Answer
$\displaystyle \frac{3}{2}\ln|\sqrt{x+3}+3|+\frac{1}{2}\ln|\sqrt{x+3}-1|$
Work Step by Step
$\displaystyle \int\frac{dx}{2\sqrt{x+3}+x}=\quad\left[\begin{array}{ll}
t=\sqrt{x+3} & x=t^{2}-3\\
t^{2}=x+3 & dx=2tdt
\end{array}\right]$
$=\displaystyle \int\frac{2t}{2t+t^{2}-3}dt$
$=\displaystyle \int\frac{2t}{(t+3)(t-1)}dt$
Create partial fraction and solve for the coefficients in numerators.

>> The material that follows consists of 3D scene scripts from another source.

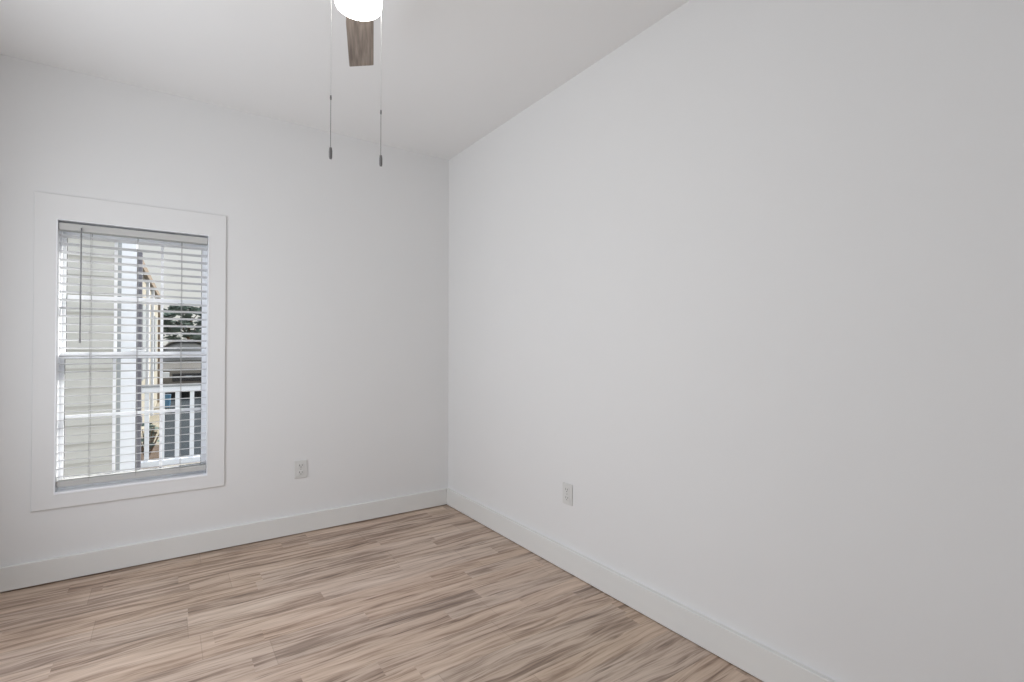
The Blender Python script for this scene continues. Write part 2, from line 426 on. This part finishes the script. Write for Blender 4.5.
# ------------------------------------------------------------------ outside
GZ = -.50
SIDE = mat('beige_vinyl_siding', lin(188, 188, 186), 0.55, 0.3, noise=0.02, nscale=2)
WHITEP = mat('exterior_white', lin(222, 226, 235), 0.45, 0.4)
GREYT = mat('grey_channel', lin(150, 155, 160), 0.5, 0.3)
DARKT = mat('dark_downspout', lin(92, 92, 102), 0.4, 0.5)
CREAM = mat('cream_siding', lin(166, 161, 150), 0.6, 0.2, noise=0.02)
TAN = mat('tan_fascia', lin(132, 118, 104), 0.6, 0.3)
ROOFM = mat('shingle_grey', lin(120, 112, 106), 0.9, 0.1, noise=0.12, nscale=14)
BARK = mat('bark', lin(96, 78, 64), 0.9, 0.1, noise=0.2, nscale=12)
def ground_mat(name, c1, c2, sc):
    m = mat(name, c1, 0.95, 0.1, noise=0.1, nscale=sc); n = m.node_tree.nodes
    for q in n:
        if q.type == 'MIX': q.inputs[6].default_value = c1; q.inputs[7].default_value = c2
    return m
LAWN = ground_mat('dry_lawn', lin(116, 111, 100), lin(144, 138, 126), 1.2)
ASPH = ground_mat('blue_grey_asphalt', lin(38, 44, 50), lin(52, 58, 64), 7)
MULCH = ground_mat('brown_mulch', lin(62, 52, 46), lin(104, 90, 78), 22)
DECK = mat('pale_deck', lin(160, 160, 158), 0.7, 0.2, noise=.05)
struct(MB().box((-60, .16, GZ - .3), (60, 90, GZ)).build('ground', LAWN))
# wing of the house opposite the window: lapped siding
def lap_wall(m, x0, x1, y, z0, z1, s, off):
    z = off
    while z > z0: z -= s
    while z < z1:
        m.prism([(x0, y + .02, z), (x0, y - .014, z), (x0, y - .012, z + .012), (x0, y - .001, z + s), (x0, y + .02, z + s)], (x1 - x0, 0, 0)); z += s
wing = empty('house_wing', (-3.6, 1.2, GZ), 'beige lap-sided house wing with white corner board, seen through the left window panes', 'building')
m = MB(); m.box((-6.0, 1.176, GZ), (-1.836, 1.42, 3.1)); lap_wall(m, -6.0, -1.918, 1.176, GZ, 3.1, .1243, .592)
m.build('siding', SIDE, wing)
MB().box((-1.9225, 1.150, GZ), (-1.9030, 1.180, 3.1)).build('siding_channel', GREYT, wing)
m = MB(); m.box((-1.9050, 1.152, GZ), (-1.8310, 1.180, 3.1)); m.box((-1.8360, 1.16, GZ), (-1.8210, 1.42, 3.1)); m.build('corner_board', WHITEP, wing)
m = MB(); m.box((-1.8200, 1.190, .62), (-1.7900, 1.260, 1.78), .004); m.box((-1.8200, 1.190, -.02), (-1.7900, 1.260, .555), .004); m.box((-1.8200, 1.180, .555), (-1.7850, 1.275, .62), .004)
m.build('downspout', DARKT, wing)
MB().box((-6.1, .95, 3.1), (-1.60, 1.6, 3.24)).build('eave', WHITEP, wing)
# porch deck and railing
struct(MB().box((-1.78, .16, GZ), (3.4, 3.12, -.19)).build('porch_floor', DECK))
rail = empty('porch_railing', (-.2, 3.0, -.19), 'white porch railing with square balusters outside the right window panes', 'railing')
m = MB(); m.box((-1.86, 2.955, .655), (3.3, 3.045, .708), .004); m.build('top_rail', WHITEP, rail)
MB().box((-1.86, 2.945, .709), (3.3, 3.055, .728), .003).build('rail_cap', GREYT, rail)
MB().box((-1.86, 2.97, -.088), (3.3, 3.03, -.030), .004).build('bottom_rail', WHITEP, rail)
bal = MB().box((-.019, 2.981, -.032), (.019, 3.019, .657), .002).build('baluster', WHITEP, rail)
for k in range(38):
    x = -1.8020 + .1265 * k
    c = bal if k == 0 else bal.copy()
    if k: C.objects.link(c)
    c.location = (x, 0, 0)
for x in (.158, 2.055):
    MB().box((x - .035, 2.965, -.19), (x + .035, 3.035, .655), .004).build('post', WHITEP, rail)
# long neighbouring house whose eave runs away from us
P1 = Vector((-2.057, 7.1, 0)); P2 = Vector((-1.844, 14.9, 0)); d = (P2 - P1).normalized(); nn = Vector((d.y, -d.x, 0))
nb = empty('neighbouring_house', (-6, 14, GZ), 'cream neighbouring house with tan eave receding behind the white corner board', 'building')
def hp(u, w, z): v = P1 + d * u + nn * w; return (v.x, v.y, z)
L = (P2 - P1).length
m = MB(); m.prism([hp(0, 0, GZ), hp(L, 0, GZ), hp(L, -7, GZ), hp(0, -7, GZ)], (0, 0, 3.02)); m.build('wall', CREAM, nb)
for u in (0.0, 2.4, 4.2, L - .2):
    m = MB(); m.prism([hp(u, 0, GZ), hp(u + .18, 0, GZ), hp(u + .18, .05, GZ), hp(u, .05, GZ)], (0, 0, 3.02)); m.build('trim_board', WHITEP if u < 6 else TAN, nb)
for u in (1.0, 5.3):
    m = MB(); m.prism([hp(u, .0, .5), hp(u + .9, .0, .5), hp(u + .9, .03, .5), hp(u, .03, .5)], (0, 0, 1.4)); m.build('window', GREYT, nb)
m = MB(); m.prism([hp(-.3, .0, 2.46), hp(L + .1, .0, 2.46), hp(L + .1, .07, 2.46), hp(-.3, .07, 2.46)], (0, 0, .13)); m.build('fascia', TAN, nb)
m = MB(); m.prism([hp(-.3, .07, 2.59), hp(-.3, -3.4, 3.9), hp(-.3, -7.2, 2.59)], tuple(d * (L + .4))); m.build('roof', ROOFM, nb)

# street, planting bed
struct(MB().box((-1.66, 5.2, GZ), (9, 19.2, GZ + .012)).build('driveway', ASPH))
struct(MB().box((-6, 3.3, GZ), (-1.665, 6.6, GZ + .05)).build('planting_bed', MULCH))

# bucket on the drive
bn = empty('bucket', (-1.63, 13.0, GZ + .012), 'small pale blue bucket standing on the drive behind the railing', 'bucket')
MB().lathe([(0, 0), (.080, 0), (.100, .33), (.104, .34), (.096, .34), (.078, .012), (0, .012)], (-1.63, 13.0, GZ + .012), 24).build('body', mat('blue_plastic', lin(84, 128, 160), .4), bn, True)
m = MB()
for k in range(12):
    a, b = math.pi * k / 12, math.pi * (k + 1) / 12
    m.tube((-1.63 + .10 * math.cos(a), 13.0 - .07 * math.sin(a), GZ + .335 + .03 * math.sin(a)), (-1.63 + .10 * math.cos(b), 13.0 - .07 * math.sin(b), GZ + .335 + .03 * math.sin(b)), .005, n=6)
m.build('handle', WHITEP, bn)

# parked car facing us
CARP = mat('taupe_car_paint', lin(104, 99, 92), .35, .5, metal=.4)
CARG = mat('car_glass', lin(62, 62, 60), .3, .3)
TYRE = mat('tyre', lin(40, 40, 42), .8)
CHROME = mat('car_chrome', lin(190, 192, 196), .25, .5, metal=.8)
LAMPG = mat('headlamp', lin(225, 228, 232), .15, .6)
cx, cy, cz = -1.08, 15.3, GZ + .012
car = empty('parked_car', (cx, cy, cz), 'parked taupe car facing the house on the drive beyond the porch railing', 'car')
def loft(secs, name, mt, par):
    """secs: list of (y, halfwidth_bottom, halfwidth_top, z0, z1)"""
    t = bmesh.new(); rings = []
    for y, wb, wt, z0, z1 in secs:
        h = z1 - z0; pts = [(-wb * .94, z0), (-wb, z0 + .3 * h), (-wt * 1.0, z0 + .82 * h), (-wt * .86, z0 + .96 * h), (-wt * .4, z1), (wt * .4, z1), (wt * .86, z0 + .96 * h), (wt, z0 + .82 * h), (wb, z0 + .3 * h), (wb * .94, z0)]
        rings.append([t.verts.new((cx + x, cy + y, cz + z)) for x, z in pts])
    for a, b in zip(rings, rings[1:]):
        for i in range(len(a)):
            j = (i + 1) % len(a); t.faces.new((a[i], a[j], b[j], b[i]))
    t.faces.new(rings[0]); t.faces.new(list(reversed(rings[-1])))
    bmesh.ops.recalc_face_normals(t, faces=t.faces)
    m = MB(); m.add(t); return m.build(name, mt, par, True)
loft([(0, .80, .72, .28, .72), (.08, .88, .82, .22, .86), (.9, .92, .88, .22, 1.00), (1.3, .92, .90, .22, 1.06), (3.6, .92, .90, .22, 1.10), (4.3, .88, .84, .25, 1.02), (4.45, .80, .74, .35, .90)], 'body', CARP, car)
ARC = [(-1.0, 0.0), (-.96, .30), (-.84, .62), (-.62, .86), (-.34, .97), (0, 1.0), (.34, .97), (.62, .86), (.84, .62), (.96, .30), (1.0, 0.0)]
def arch(secs, name, mt, lo=0, hi=11, thick=0.0):
    t = bmesh.new(); rings = []
    for y, w, z0, z1 in secs:
        p = [(cx + a * w, cy + y, cz + z0 + b * (z1 - z0)) for a, b in ARC[lo:hi]]
        q = [(cx + a * (w - thick), cy + y, cz + z0 + b * (z1 - z0) - thick) for a, b in reversed(ARC[lo:hi])] if thick else []
        rings.append([t.verts.new(v) for v in p + q])
    for a, b in zip(rings, rings[1:]):
        for k in range(len(a)):
            k2 = (k + 1) % len(a); t.faces.new((a[k], a[k2], b[k2], b[k]))
    t.faces.new(rings[0]); t.faces.new(list(reversed(rings[-1])))
    bmesh.ops.recalc_face_normals(t, faces=t.faces)
    m = MB(); m.add(t); m.build(name, mt, car, True)
arch([(1.05, .84, .98, 1.06), (1.55, .82, .98, 1.42), (2.0, .80, .98, 1.66), (3.7, .80, .98, 1.66), (4.3, .80, .98, 1.15)], 'cabin', CARG)
arch([(1.90, .825, .98, 1.685), (2.8, .83, .98, 1.71), (3.8, .82, .98, 1.68)], 'roof', CARP, 2, 9, .03)
for s in (-1, 1):
    m = MB(); m.prism([(cx + s * .76, cy + 1.02, cz + 1.02), (cx + s * .82, cy + 1.10, cz + 1.02), (cx + s * .70, cy + 1.94, cz + 1.46), (cx + s * .63, cy + 1.88, cz + 1.50)], (0, .05, .02)); m.build('windscreen_pillar', CARP, car)
    MB().box((cx + s * .62 - .13, cy - .01, cz + .62), (cx + s * .62 + .13, cy + .12, cz + .76), .02, 2).build('headlight', LAMPG, car)
    MB().box((cx + s * 1.0 - .08, cy + 1.25, cz + 1.02), (cx + s * 1.0 + .08, cy + 1.35, cz + 1.16), .02, 2).build('wing_mirror', CARP, car)
    for y in (.85, 3.6):
        MB().tube((cx + s * .80, cy + y, cz + .33), (cx + s * .94, cy + y, cz + .33), .33, n=28).build('wheel', TYRE, car)
m = MB(); m.box((cx - .42, cy - .03, cz + .50), (cx + .42, cy + .05, cz + .72), .01)
m.build('grille', TYRE, car)
MB().box((cx - .84, cy - .06, cz + .26), (cx + .84, cy + .10, cz + .44), .03, 2).build('bumper', CARP, car)
MB().box((cx - .10, cy - .05, cz + .60), (cx + .10, cy - .025, cz + .65), .005).build('badge_bar', CHROME, car)

for o in car.children: o.data.transform(Matrix.Translation((0, 0, cz)) @ Matrix.Diagonal((.97, 1, 1.10, 1)) @ Matrix.Translation((0, 0, -cz)))
for o in car.children: o.data.transform(Matrix.Translation((cx * .03, 0, 0)))

# twiggy plant in the bed
LEAFD = ground_mat('dark_leaf', lin(56, 70, 66), lin(112, 126, 118), 3)
def plant(loc, label, n=26, h=.6):
    o = empty('bed_plant', loc, label, 'plant')
    m = MB()
    for k in range(n):
        a = random.uniform(0, 6.28); l_ = random.uniform(.5, 1) * h; s = random.uniform(.1, .5)
        p = Vector(loc); q = p + Vector((math.cos(a) * s * l_, math.sin(a) * s * l_, l_)); m.tube(p, q, .012, .004, n=5)
    m.build('stem', BARK, o)
    m = MB(); t = bmesh.new()
    for k in range(90):
        a = random.uniform(0, 6.28); r = random.uniform(0, .3) * h; c = Vector(loc) + Vector((math.cos(a) * r, math.sin(a) * r, random.uniform(.25, 1) * h))
        M = Matrix.Translation(c) @ Matrix.Rotation(random.uniform(0, 6.28), 4, 'Z') @ Matrix.Rotation(random.uniform(-1, 1), 4, 'X') @ Matrix.Diagonal((1.0, .45, 1, 1))
        bmesh.ops.create_circle(t, cap_ends=True, segments=6, radius=.05, matrix=M)
    m.add(t); m.build('foliage', LEAFD, o)
plant((-2.12, 4.6, GZ + .05), 'twiggy dark shrub in the brown bed beside the corner board', 26, .62)
plant((-1.86, 5.4, GZ + .05), 'low dark shrub in the brown bed, the one nearer the drive', 20, .5)

# trees beyond the drive
LEAFP = ground_mat('pine_leaf', lin(70, 84, 80), lin(134, 146, 140), 2)
def tree(x, y, h, w, label, mt, seed):
    rnd = random.Random(seed)
    o = empty('tree', (x, y, GZ), label, 'tree', None)
    m = MB(); m.tube((x, y, GZ), (x + .2, y, GZ + h * .8), .13, .04, n=8)
    for k in range(7):
        a = rnd.uniform(0, 6.28); z = GZ + h * rnd.uniform(.5, .7); m.tube((x + .1, y, z), (x + math.cos(a) * w * .6, y + math.sin(a) * w * .6, z + h * .16), .045, .015, n=6)
    m.build('trunk', BARK, o)
    t = bmesh.new(); cl = []
    for k in range(26):
        a = rnd.uniform(0, 6.28); r = w * math.sqrt(rnd.random()); z = GZ + h * rnd.uniform(.50, .95); cl.append((Vector((x + math.cos(a) * r, y + math.sin(a) * r, z)), rnd.uniform(.35, .6) * w * .7))
    for c, r in cl:
        for k in range(46):
            v = Vector((rnd.gauss(0, 1), rnd.gauss(0, 1), rnd.gauss(0, .8))).normalized() * r * rnd.uniform(.4, 1)
            q = c + v
            if q.z > GZ + h: q.z = GZ + h - rnd.uniform(0, .3)
            e = rnd.uniform(.07, .14)
            M = Matrix.Translation(q) @ Matrix.Rotation(rnd.uniform(0, 6.28), 4, 'Z') @ Matrix.Rotation(rnd.uniform(-1.4, 1.4), 4, 'X') @ Matrix.Diagonal((1.3, .6, 1, 1))
            bmesh.ops.create_circle(t, cap_ends=True, segments=5, radius=e, matrix=M)
    m = MB(); m.add(t); m.build('crown', mt, o)
for k, (x, y, lab) in enumerate(((-3.45, 30.0, 'tree beyond the drive, half hidden by the cream house'), (-.75, 30.4, 'dense tree straight behind the parked car'),
        (2.0, 30.0, 'tree beyond the drive, right of the one behind the car'),
        (-2.1, 35.0, 'green tree in the back row nearest the cream house'), (.65, 34.8, 'tree in the back row, seen right of the parked car roof'), (3.4, 35.2, 'green tree in the back row, furthest right'))):
    tree(x, y, 3.95 + .12 * (k % 3) + (.42 if k > 2 else 0), .92, lab, (LEAFP, LEAFD)[k % 2], k + 1)
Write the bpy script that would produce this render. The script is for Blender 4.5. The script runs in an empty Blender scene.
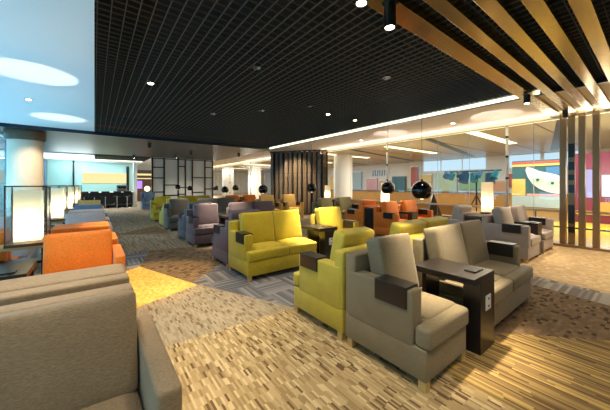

$\displaystyle \frac{2t}{(t+3)(t-1)} = \frac{A}{t+3} + \frac{B}{t-1}$
$\displaystyle 2t = A(t-1) + B(t+3)$
$\displaystyle 2t = (A+B)t+(-A+3B)$
Solve the linear system.
\begin{array}{*{3}{rC}l}
A & + & B & = & 2 \\
-A & + & 3B & = & 0 \\
\end{array}
$\displaystyle A=\frac{3}{2}$, $\displaystyle B=\frac{1}{2}$
Return to solving integral, but with partial fractions.
$=\displaystyle \frac{3}{2}\int\frac{dt}{t+3} + \frac{1}{2}\int\frac{dt}{t-1}$
$=\displaystyle \frac{3}{2}\ln|t+3|+\frac{1}{2}\ln|t-1|$
$\displaystyle \frac{3}{2}\ln|\sqrt{x+3}+3|+\frac{1}{2}\ln|\sqrt{x+3}-1|$